How to set process core file names
Environment
- Red Hat Enterprise Linux 4, 5, 6, 7
Issue
- For easier coredumps debugging, there is a request to have executable file name as a part of core files.
- There is an external solution publicly available suggesting to use
kernel.core_name_format
tunable, but using this tunable ends up with an error message:
# sysctl -w "kernel.core_name_format=%N-%P.core"
error: "kernel.core_name_format" is an unknown key
Resolution
In current linux kernels, the kernel.core_pattern
tunable is used to define a file name for core dumps. According to the core(5)
man page, the following specifiers can be used:
%% a single % character
%p PID of dumped process
%u (numeric) real UID of dumped process
%g (numeric) real GID of dumped process
%s number of signal causing dump
%t time of dump, expressed as seconds since the Epoch (00:00h, 1 Jan 1970, UTC)

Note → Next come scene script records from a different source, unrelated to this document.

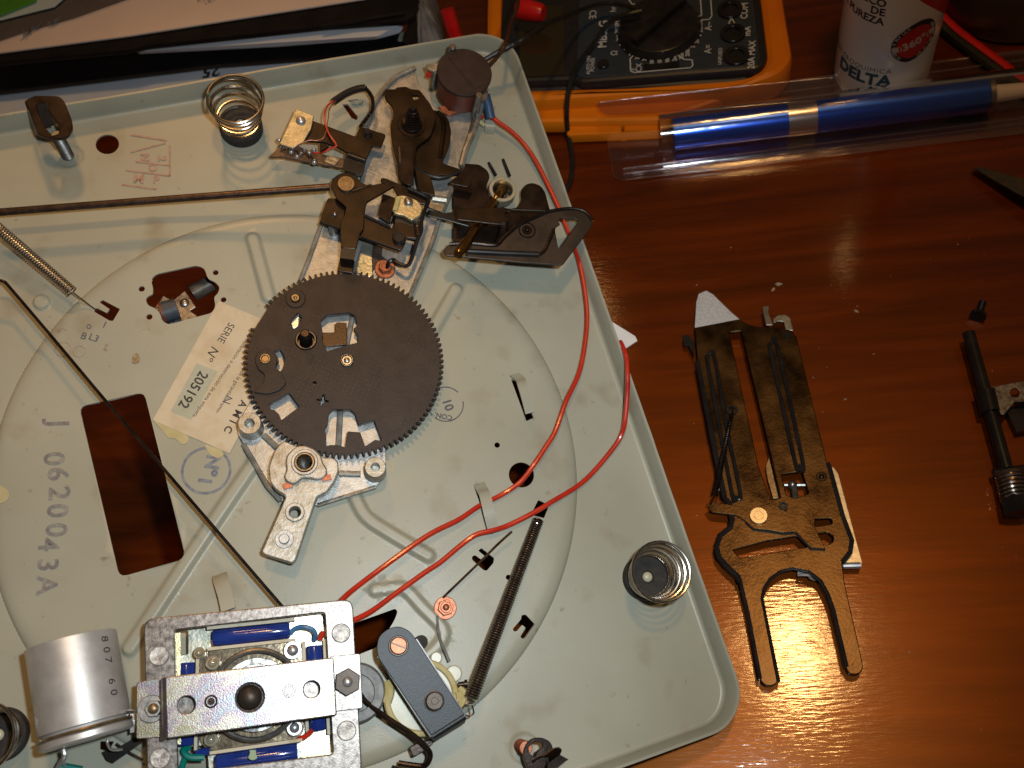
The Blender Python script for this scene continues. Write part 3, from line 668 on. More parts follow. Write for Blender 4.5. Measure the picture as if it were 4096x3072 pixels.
for a, b_ in (((1050, 1085), (1340, 1130)), ((1050, 1225), (1330, 1150)), ((1365, 1175), (1365, 1415)), ((1090, 1300), (1360, 1330)), ((1015, 1370), (1370, 1415)), ((980, 1485), (1260, 1522))): sb = mergeB(sb, slab(P('A', *a, .1), P('A', *b_, .1), .9, .12, .3))
part('stamp', sb, INKR, deck)
for s_, x_, y_ in (('L3', 830, 1220), ('B', 740, 1205), ('o', 790, 1112), ('I', 925, 1105)): text('stamp', s_, 'G', x_, y_, 60, 20, 5, 3.25, INKK, deck)
for x_, y_, sc in ((555, 1320, 9), (700, 1340, 7)):
    c = P('G', x_, y_, 3.2); part('stamp', ringb(c, 3.1, 3.22, sc * .42, sc * .42 - .25), INKR, deck)
part('rust_patch', pl('G', [(1160, 1440), (1175, 1370), (1215, 1350), (1240, 1390), (1230, 1440), (1190, 1450)], 3.25, .2, 1, bev=.02), mat('rust_mark', (0.20, 0.12, 0.06), (0.36, 0.29, 0.18), 0.7, 0, 500), deck)
part('oil_stain', pl('J', [(1470, 550), (1495, 545), (1490, 640), (1465, 640), (1475, 600)], 3.25, .2, .6, bev=.02), GLUE, deck)
part('oil_stain', pl('H', [(-40, 1180), (50, 1220), (90, 1270), (60, 1340), (-40, 1370)], 3.25, .2, 3, bev=.02), mat('pale_oil_stain', (0.43, 0.385, 0.21), (0.45, 0.42, 0.28), 0.4, 0, 200), deck)
# ================================================================== casting that carries the mechanism
cast_o = [('B', 1470, 140), ('B', 1290, 225), ('B', 1190, 320), ('B', 1110, 440), ('B', 1060, 560), ('B', 1005, 680), ('B', 1040, 880), ('B', 975, 1160), ('D', 640, 560), ('D', 455, 730), ('D', 330, 1085), ('I', 600, 105), ('I', 225, 1040), ('J', 110, 200), ('J', 112, 300), ('J', 160, 385), ('J', 380, 765), ('J', 495, 895), ('J', 820, 935), ('J', 1340, 770), ('J', 1424, 640), ('J', 1424, 430), ('I', 1430, 250), ('D', 1330, 1440), ('D', 1560, 900), ('D', 1610, 700), ('D', 1755, 355), ('B', 1800, 1190), ('B', 1860, 1055), ('B', 1900, 900), ('B', 2060, 540), ('B', 2065, 400), ('B', 1990, 520), ('B', 1750, 540), ('B', 1620, 500), ('B', 1590, 370), ('B', 1500, 320), ('B', 1462, 190)]
cz = 7.0
cw = [[(950, 1150), (1030, 1190), (1040, 1250), (960, 1260)]]
castm = pl('B', cast_o, cz, 2.4, 1.2)
cast = part('cast_base', castm, CAST, tt)
ed1 = PP('B', cast_o[5:18], cz + .3)
lips = tube(PP('B', [('D', 455, 735), ('D', 330, 1085), ('I', 600, 110), ('I', 225, 1045)], cz + .6), 1.1, 8)
lips = mergeB(lips, tube(PP('B', [('D', 1745, 380), ('D', 1610, 700), ('D', 1550, 900), ('D', 1325, 1440), ('I', 1400, 380)], cz + .8), 1.3, 8))
lips = mergeB(lips, tube(PP('B', [('J', 165, 390), ('J', 380, 765), ('J', 495, 890)], cz + .4), 1.2, 8), tube(PP('B', [('J', 820, 930), ('J', 1335, 768)], cz + .3), 1.0, 8))
lips = mergeB(lips, tube(catmull(PP('B', [(1462, 160), (1290, 240), (1195, 335), (1115, 450), (1065, 570), (1015, 675)], cz + 1), 4), 1.5, 8))
lips = mergeB(lips, tube(PP('B', [(1870, 1030), (1905, 890), (1985, 700), (2060, 440)], 11), 1.9, 10), tube(PP('J', [(340, 310), (470, 430)], cz + 1), 1.5), tube(PP('J', [(1010, 650), (1200, 655)], cz + 1), 1.5))
part('rib', lips, CASTD, cast)
# extra webs visible through the gear
part('web', tube(PP('I', [(900, 1150), (885, 1440)], cz + .5), 1.5), CAST, cast)
part('web', tube(PP('I', [(1000, 400), (950, 640)], cz + .5), 1.4), CASTD, cast)
for k, x, y, r in (('J', 215, 200, 100), ('J', 1330, 590, 93)):
    c = P(k, x, y, 18); q = mmpx(k, x, y, r, 18)
    part('screw_boss', lathe(Vector((c.x, c.y, cz - 1)), Z, [(0, q * 1.12), (10.6, q * 1.0), (11, q * .94), (11, q * .45), (4, q * .42)], 32, False, True), CASTD, cast)
# bottom bearing plate
bp = [(520, 358), (470, 400), (420, 480), (385, 600), (395, 720), (450, 795), (540, 850), (322, 1340), (345, 1368), (592, 1445), (625, 1415), (815, 850), (900, 815), (970, 720), (1008, 620), (1000, 540), (960, 512), (870, 505), (760, 440), (640, 410)]
hc = P('J', 705, 555, 18); hr_ = mmpx('J', 705, 555, 82, 18); h2 = P('J', 620, 995, 18)
bear = part('bearing_plate', plate(rnd(PP('J', bp, 18), 1.6), 11.5, 18, [circ(hc, hr_), circ(h2, 2.6)], .6), CASTD, tt, 'cast bearing plate with a bore and a straight tail')
b2 = [(550, 480), (620, 412), (700, 398), (790, 430), (850, 490), (870, 560), (902, 600), (905, 650), (870, 690), (820, 705), (750, 690), (675, 690), (640, 730), (590, 745), (535, 715), (518, 670), (545, 620), (535, 540)]
part('raised_collar', plate(rnd(PP('J', b2, 21.5), 1.4), 17.5, 21.5, [circ(P('J', 705, 555, 21), hr_ * 1.0)], .7), CASTD, bear)
c = P('J', 705, 555, 21)
part('collar_ring', ringb(c, 21.3, 22.4, hr_ * 1.42, hr_ * 1.06), CAST, bear)
part('bushing', lathe(Vector((c.x, c.y, 8)), Z, [(0, hr_ * .80), (14.2, hr_ * .80), (14.9, hr_ * .86), (14.9, hr_ * .99), (0, hr_)], 36, False, False), BRS, bear)
part('bore_bottom', cyl(c, 6, 8.5, hr_ * .9), BLK, bear)
for x, y in ((555, 760), (900, 690)):
    c = P('J', x, y, 19); part('copper_shim', slab(c + Vector((-2, -.6, 0)), c + Vector((2, .6, 0)), 2.6, 18, 20.2), COP, bear)
c = P('J', 620, 995, 18); part('screw_hole_rim', ringb(c, 17.9, 19.2, 4.4, 2.6), CASTD, bear)
part('tail_pin', mergeB(ringb(P('J', 525, 1232, 18), 17.9, 18.6, 4.2, 2.2), cyl(P('J', 525, 1232, 18), 18, 20, 2.3)), CAST, bear)
# ================================================================== big gear
GZ = 14.0
gp = [P('I', x, y, GZ) for x, y in ((1705, 760), (940, 55), (145, 760), (960, 1530), (1500, 300), (1430, 1370), (370, 1290))]
gx = sum(p.x for p in gp[:1] + gp[2:3]) / 2; gy = (gp[1].y + gp[3].y) / 2
GR = sum((p - Vector((gx, gy, GZ))).length for p in gp) / len(gp)
gc = Vector((gx, gy, GZ)); NT = 104; out = []
def angof(x, y): p = P('I', x, y, GZ); return math.atan2(p.y - gy, p.x - gx) % (2 * PI)
aA, aB = angof(318, 350), angof(210, 525)
for i in range(NT):
    a = 2 * PI * i / NT
    if aA + .01 < a < aB - .01: continue
    for da, rr in ((-.30, 0), (-.13, 1), (.13, 1), (.30, 0)):
        t = a + da * 2 * PI / NT; r_ = GR - (1 - rr) * 2.1; out.append(Vector((gx + r_ * math.cos(t), gy + r_ * math.sin(t), GZ)))
gw = [[(748, 450), (800, 405), (970, 388), (1022, 420), (1032, 490), (1000, 520), (1042, 570), (1035, 625), (960, 642), (797, 692), (760, 620), (762, 545)],
      [(343, 1105), (500, 1013), (582, 1125), (440, 1230), (422, 1185), (385, 1150), (360, 1150)],
      [(810, 1180), (840, 1145), (980, 1145), (1018, 1180), (1042, 1265), (1165, 1228), (1227, 1392), (1170, 1385), (1095, 1435), (1055, 1325), (955, 1318), (935, 1442), (885, 1425), (820, 1425), (785, 1435), (790, 1350), (778, 1300), (800, 1260)],
      [(385, 690), (430, 673), (467, 740), (455, 820), (432, 853), (390, 815), (420, 760)],
      [(520, 440), (570, 388), (602, 430), (568, 500), (530, 517), (503, 490)],
      [(715, 1063), (755, 1068), (762, 1028), (782, 1030), (779, 1070), (812, 1078), (806, 1092), (774, 1086), (758, 1117), (738, 1112), (748, 1082), (716, 1076)]]
gh = [rnd(PP('I', h, GZ), .5) for h in gw] + [circ(P('I', 632, 605, GZ), 5.4), circ(P('I', 700, 940, GZ), .9)]
gear = part('gear_wheel', plate(out, GZ - 3.6, GZ, gh, .12), GEAR, tt, 'large dark brown toothed gear with cut-outs')
c = P('I', 550, 285, GZ); part('rivet', mergeB(ringb(c, GZ - .1, GZ + .8, 4.9, 2.2)), GEAR, gear); part('rivet_head', mergeB(cyl(c, GZ, GZ + 1.8, 2.0), dome(c, GZ + 1.8, .6, 1.0)), BRS, gear)
c = P('I', 315, 755, GZ + 1); part('rivet_head', mergeB(ringb(c, GZ + 1, GZ + 2.2, 2.6, 1.6), cyl(c, GZ, GZ + 2, 1.7)), BRS, gear)
part('pawl', pl('I', [(228, 760), (255, 700), (310, 672), (380, 690), (408, 760), (395, 830), (440, 860), (483, 940), (420, 1000), (330, 1027), (215, 1012), (295, 945), (312, 870), (258, 835)], GZ + 1.4, 1.3, 1.6), GEAR, gear)
c = P('I', 632, 605, GZ); part('hub_cup', lathe(Vector((c.x, c.y, GZ - 5)), Z, [(0, 4.6), (0, 5.3), (5, 5.3), (5.6, 4.9), (5.6, 4.2), (2, 4.0)], 32, False, True), BLK, gear)
part('hub_pin', lathe(Vector((c.x, c.y, GZ - 3)), Z, [(0, 3.3), (5, 3.1), (6, 2.4), (12, 2.3), (12.6, 1.7)], 24), BRN2, gear)
c = P('I', 952, 770, GZ); part('centre_pin', mergeB(ringb(c, GZ - .5, GZ + 1.6, 3.2, 2.5), cyl(c, GZ, GZ + 1.2, 2.5), dome(c, GZ + 1.1, .8, 1.6)), STLD, gear)
part('lower_lever', pl('I', [(700, 545), (855, 545), (855, 480), (880, 465), (950, 470), (955, 640), (780, 660)], 10.5, 1.6, .8), BRN2, tt)
part('lower_tongue', pl('I', [(505, 440), (580, 400), (575, 500), (530, 520)], 10.5, 1.0, .8), STL, tt)
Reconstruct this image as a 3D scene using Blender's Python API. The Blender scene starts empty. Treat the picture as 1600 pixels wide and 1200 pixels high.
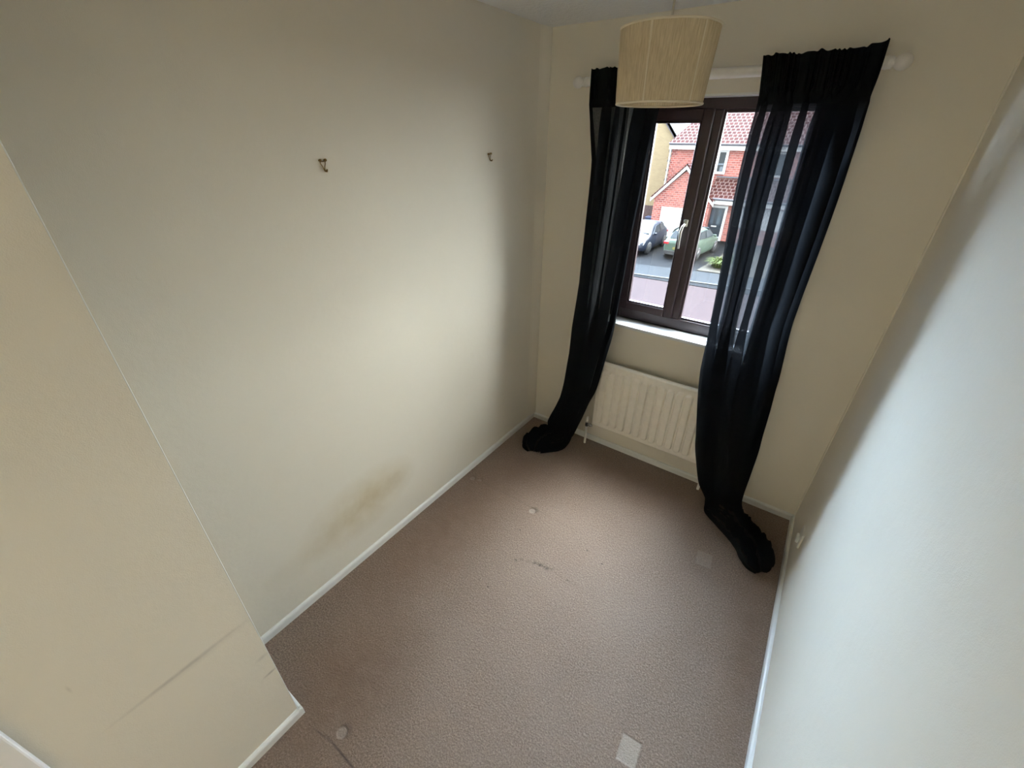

%h hostname (same as nodename returned by uname(2))
%e executable filename (without path prefix)
%c core file size soft resource limit of crashing process (since Linux 2.6.24)
The sysctl command is used to configure run time kernel parameters. To set the kernel.core_pattern
immediately, the following command should be run:
# sysctl -w kernel.core_pattern="%e-%t.core"
Another way is to add a line
kernel.core_pattern="%e-%t.core"
to /etc/sysctl.conf
to have the change permanent and run
# sysctl -p
to make all configured changes to the live kernel.
In addition to this, when the kernel.core_uses_pid
tunable is set to 1, core files will have a executable process id as a filename suffix. When both the tunables are configured, the core file name can look like EXECUTABLE-TIME.core.PID
.
More information about kernel runtime parameters can be found in the core(5)
man page or at the linux kernel website.
Root Cause
In older versions of Linux kernel, the kernel.core_name_format
tunable was used to specify the filename for core dumps. This tunable doesn't exist in newer RHEL kernels any more. It was renamed to kernel.core_pattern
and has more features than it used to have.